Field Visit (9 February 2017)

The orthostats that once made up this circle are now scattered with other stones on the grassy space between Cairn Ennit and the arable field to the N. Coles, who evidently did locate the stones forming the ring within the thick tangle of Whitehill Wood (pace Welfare 2011, 501), nonetheless had severe difficulties in taking a plan (Coles 1903a, 138); and this may account for the fact that his effort and the plan later taken by Thom in 1956 differ in their orientation by as much as 70 degrees (Thom, Thom and Burl 1980, 234). Sketches in Thom's notebook (MS 430/26) allow the orthostats to be correlated thus: Thom a/Coles B, Thom b/Coles D, Thom c/Coles g, Thom d/Coles A, Thom e/Coles C, Thom f/Coles e, Thom g/Coles f. Two still remained standing when Coles took his survey (Coles B/Thom a and Coles D/Thom b), but Thom found only the most southerly remained upright (Coles D/Thom b). Eight years later, the OS field investigator, William Johnston, found 'no trace of this stone circle . . . despite’ thorough perambulation in the surrounding area' and it is evident that the ring must have been destroyed between 1956-64, presumably when the woodland was felled and the ground was converted initially to pasture (OS 1:25000 map, 1957, Sheet NJ65). By the time Welfare recognised the stones cast on the edge of the field to the S of the ring's original location (recorded by Thom as 163.1ft (50m) due N of Cairn Ennit (NJ65SE 13)), the ground had been turned over to arable. However, because Welfare recognised some of the stones from the earlier accounts and perceived them to be roughly arranged as originally configured, he mistakenly supposed that that both Coles and Thom had actually planned them where they now lie at the edge of the field (Welfare 2011, 501).
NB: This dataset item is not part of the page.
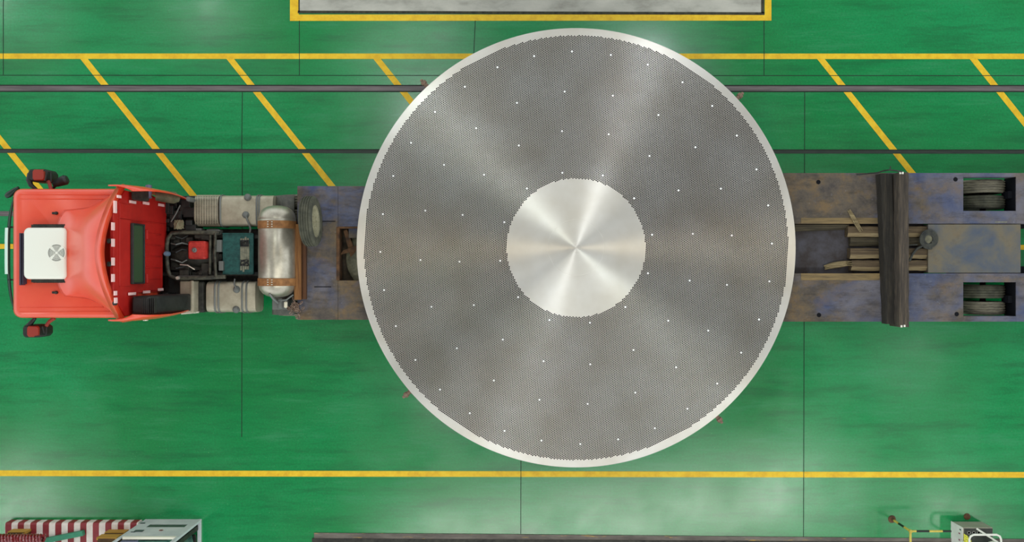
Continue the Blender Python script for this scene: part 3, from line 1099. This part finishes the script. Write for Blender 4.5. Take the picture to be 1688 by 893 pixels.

In practice, it is by no means easy to identify the orthostats on the headland or distinguish them from the other field-cleared stones, despite Ritchies' photographs (SC679957, 681519, 681586, 681783) and the information provided by Coles and Thom. However, the stone marked C on the plan correlates with Thom e/Coles C.

Visited by HES, Survey and Recording (ATW and AMcC), 9 February 2017.